REFLEXIONES SOBRE LA PROTESTA SOCIAL
El poder establecido siempre tiende a descalificar a quienes lo cuestionan o lo confrontan y casi siempre terminan dándole calificativos y valoraciones equivocados.
Durante la guerra fría eran los ‘comunistas’ quienes supuestamente estaban detrás de todo tipo de expresión de descontento social. Después del 11 de septiembre de 2001 son los ‘terroristas’ los nuevos demonios.
Pero realmente lo que hay en el fondo es la incapacidad de los gobernantes -sin importar mucho el signo político, todos reaccionan de manera similar- de reconocer la protesta ciudadana como una de las expresiones legítimas del descontento social.
En las últimas semanas y por razones distintas, dos potencias regionales emergentes, Turquía y Brasil, han empezado a vivir una serie de manifestaciones sociales que no terminan y que por el contrario parecen acrecentarse.
En el caso turco se trató inicialmente de las protestas ciudadanas contra la decisión de convertir un parque de la ciudad de Estambul en un gran centro comercial, pero como sucede con frecuencia, no solamente fueron reprimidas de manera violenta, sino que el Primer ministro Erdogan convirtió el tema en un ‘punto de autoridad’ y el tema comenzó a crecerse y cada vez más se ha vuelto un problema de cuestionamiento de distintos sectores sociales a la gestión y el estilo de gobierno.
Y claro, no han faltado las acusaciones del gobierno turco de que hay grupos ‘terroristas’ camuflados en las protestas.
En el caso brasileño, se generó una protesta coincidente con la Copa de las Confederaciones, por un alza inusitada en el precio del transporte urbano, inicialmente, pero luego se situó en la agenda de las manifestaciones una protesta por las altas inversiones del Estado para realizar la copa mundo de fútbol, frente a las carencias sociales en amplios sectores de la sociedad brasileña.
Esto ha llevado a movilizar hasta casi un millón de personas en decenas de ciudades.

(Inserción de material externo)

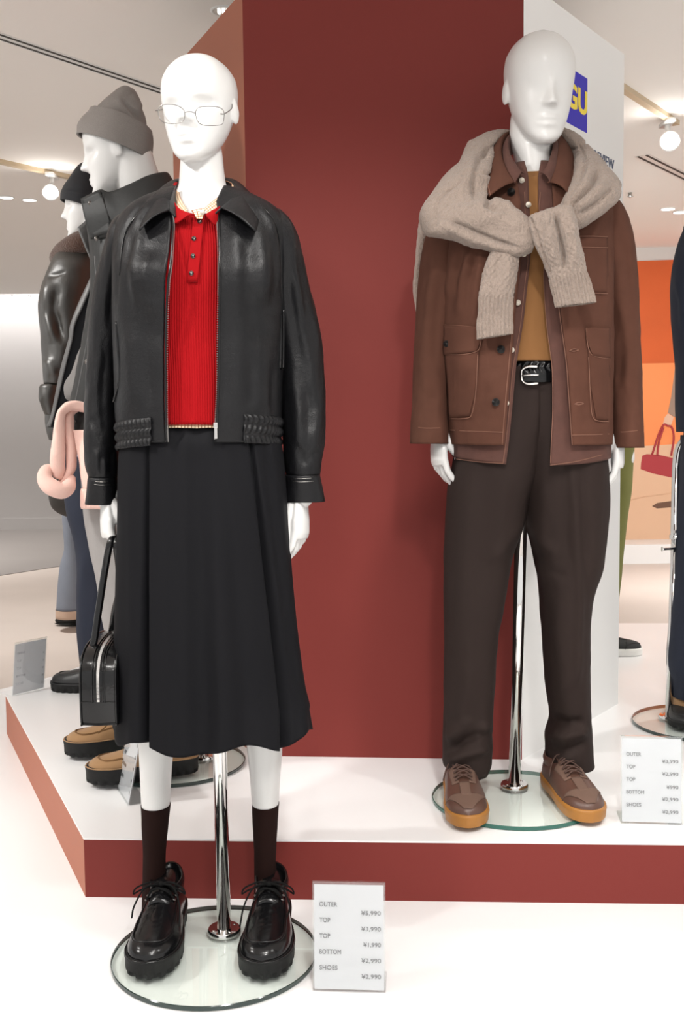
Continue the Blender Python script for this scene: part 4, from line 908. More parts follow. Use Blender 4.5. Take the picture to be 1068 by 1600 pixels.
# ---- trousers
tf_l = [([(735, 730), (728, 900), (730, 1100)], .006, 16), ([(765, 640), (752, 780), (742, 940)], -.005, 14), ([(790, 730), (785, 800), (775, 900)], .006, 12), ([(815, 815), (790, 850), (760, 880)], .005, 9), ([(700, 1176), (725, 1158), (745, 1150), (765, 1146)], -.017, 7), ([(697, 1192), (725, 1180), (765, 1168)], .016, 8), ([(700, 1160), (720, 1140), (735, 1120)], .012, 9), ([(740, 1165), (762, 1128)], .012, 8), ([(712, 1130), (730, 1085), (735, 1030)], .006, 12)]
tf_r = [([(893, 715), (900, 800), (905, 940), (900, 1090)], .010, 6), ([(904, 720), (912, 800), (916, 900)], -.006, 7), ([(878, 715), (884, 800), (882, 900)], -.007, 9), ([(850, 730), (850, 820), (862, 930)], .007, 14), ([(822, 812), (850, 850), (880, 870)], .006, 8), ([(832, 860), (860, 890), (890, 905)], -.004, 8), ([(862, 1122), (885, 1130), (915, 1128)], -.014, 7), ([(856, 1150), (885, 1152), (920, 1140)], .015, 8), ([(858, 1176), (890, 1172), (922, 1160)], -.012, 6), ([(870, 1090), (895, 1060), (915, 1010)], .006, 12)]
q = MB(); Gtl = add_loft(q, H([(556, 788, 866, 2.565, .100), (600, 755, 866, 2.565, .108), (650, 732, 862, 2.565, .115), (720, 707, 848, 2.565, .118), (780, 698, 826, 2.565, .112), (812, 696, 818.5, 2.565, .106), (835, 695, 811, 2.565, .102), (870, 693, 799, 2.565, .097), (940, 693, 787, 2.565, .092), (1000, 694, 776, 2.565, .088), (1090, 694, 770, 2.565, .086), (1150, 692, 768, 2.56, .086), (1188, 692, 766, 2.555, .088), (1201, 699, 761, 2.555, .088)]), n=110, m=150, e=2.3, folds=tf_l, nz=[(.003, (10, 10, 5), 21), (.0012, (30, 30, 20), 22)])
trs = mk('trousers', q, m_trou, man, solid=.002)
q = MB(); Gtr = add_loft(q, H([(556, 800, 872, 2.565, .100), (600, 796, 905, 2.565, .108), (650, 800, 926, 2.565, .115), (720, 806, 947, 2.565, .118), (780, 815, 950, 2.565, .113), (809, 818, 949, 2.565, .108), (840, 827, 946, 2.565, .104), (880, 836, 940, 2.565, .100), (940, 845, 922, 2.565, .094), (1000, 849, 919, 2.565, .09), (1080, 855, 919, 2.57, .088), (1122, 860, 920, 2.575, .088), (1150, 853, 922, 2.575, .09), (1182, 853, 924, 2.575, .092), (1190, 857, 925, 2.575, .092)]), n=110, m=150, e=2.3, folds=tf_r, nz=[(.003, (10, 10, 5), 25), (.0012, (30, 30, 20), 26)])
mk('trouser_leg', q, m_trou, trs, solid=.002)
St = Surf(Gtl, Gtr)
q = MB(); q.tube(on(St, [(832, 562), (830, 640), (826, 705), (822, 760)], .001, 24), .0016, 6); mk('fly_seam', q, m_trou, trs)
# belt
def bel(TH, S, U, V, G): return .0022*np.sin(U*2*math.pi/.016+np.abs(V-.014)*260)*np.sin(math.pi*np.clip(V/.028, 0, 1))
q = MB(); Gb = add_loft(q, H([(568.5, 780, 880, 2.562, .108), (583, 778, 882, 2.562, .110), (600, 776, 884, 2.562, .112)]), n=420, m=22, e=2.3, disp=bel)
belt = mk('woven_belt', q, m_leather2, man, solid=.003, label='black woven leather belt with silver buckle'); Sb = Surf(Gb)
q = MB(); q.tube(on(Sb, [(838, 573), (824, 573), (815, 578), (814, 587), (816, 596), (824, 600), (839, 599)], .006, 40, 14), .0032, 8, round_end=True); q.tube(on(Sb, [(815, 587), (828, 586), (840, 586)], .007, 10, 14), .002, 7, round_end=True); mk('buckle', q, m_silver, belt)
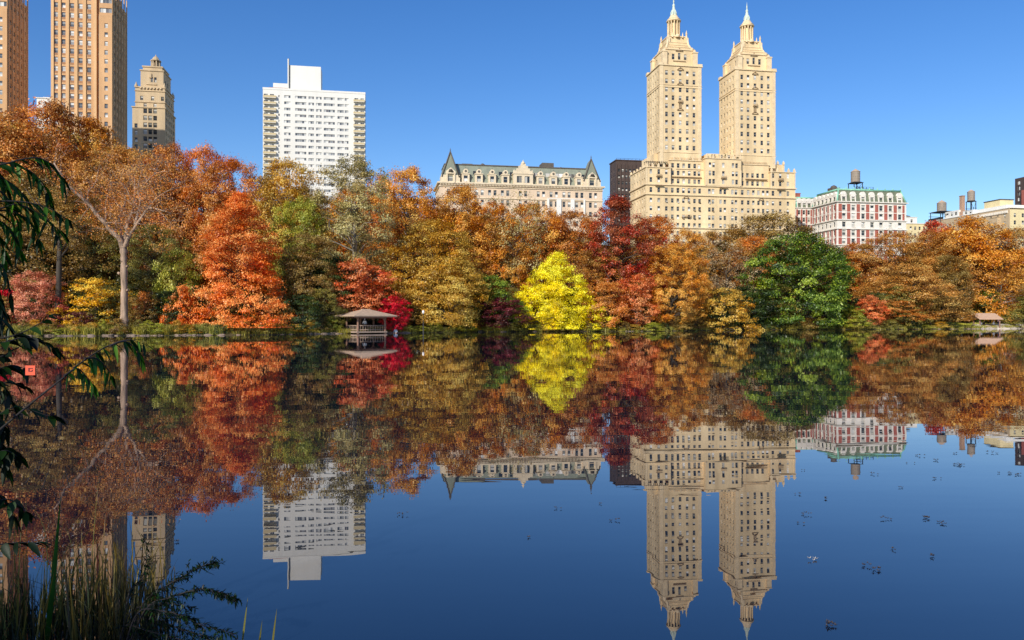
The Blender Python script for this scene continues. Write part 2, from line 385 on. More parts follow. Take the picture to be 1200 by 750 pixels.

Esto ha conllevado pronunciamientos y solidaridad de la confederación de obispos brasileños -quienes justificaron las protestas aunque no el uso de la violencia- y de otras personalidades nacionales e internacionales.
Pero la actitud de la presidenta Dilma ha sido distinta al caso turco, ha afirmado que las protestas hacen a la democracia brasileña más grande, con lo cual muestra un talante claramente democrática.
El problema central que está detrás de lo planteado es la tendencia de los gobernantes, de casi todo tipo de régimen político, a considerar la protesta social como algo descalificable en la medida en que no se tramita a través de las vías institucionales, sino justamente en la calle.
Porque claramente lo que expresa la protesta social es un descontento que se manifiesta por las vías de hecho, fundamentalmente porque hay poca o nula credibilidad en los canales institucionales.
Este es de los grandes desafíos de las democracias contemporáneas, que tienden a creer que la democracia se agota en los mecanismos de representación institucional y minimizan o subvaloran las expresiones de la participación ciudadana.
En el caso colombiano -en el pasado y en el presente- la situación no es muy diferente a lo señalado en el caso turco, toda expresión de protesta social -sea de campesinos como los del Catatumbo, o sindicalistas o estudiantes-, como expresiones o manipulaciones de los ‘terroristas’, pero todo ello para deslegitimar la protesta frente a los ciudadanos y justificar casi siempre tratamientos solamente represivos. En Colombia la persistencia del conflicto interno armado les da argumentos a los gobernantes para esta descalificación.
No hay duda de que las actuales democracias tienen mucho por mejorar para que puedan dar cabida a las nuevas expresiones ciudadanas -estas protestas y las que hemos conocido como la ‘primavera árabe’, los indignados españoles, para mencionar sólo algunas- y de querer participar activamente y no sólo ser un legitimador a través de la escogencia de unos representantes institucionales.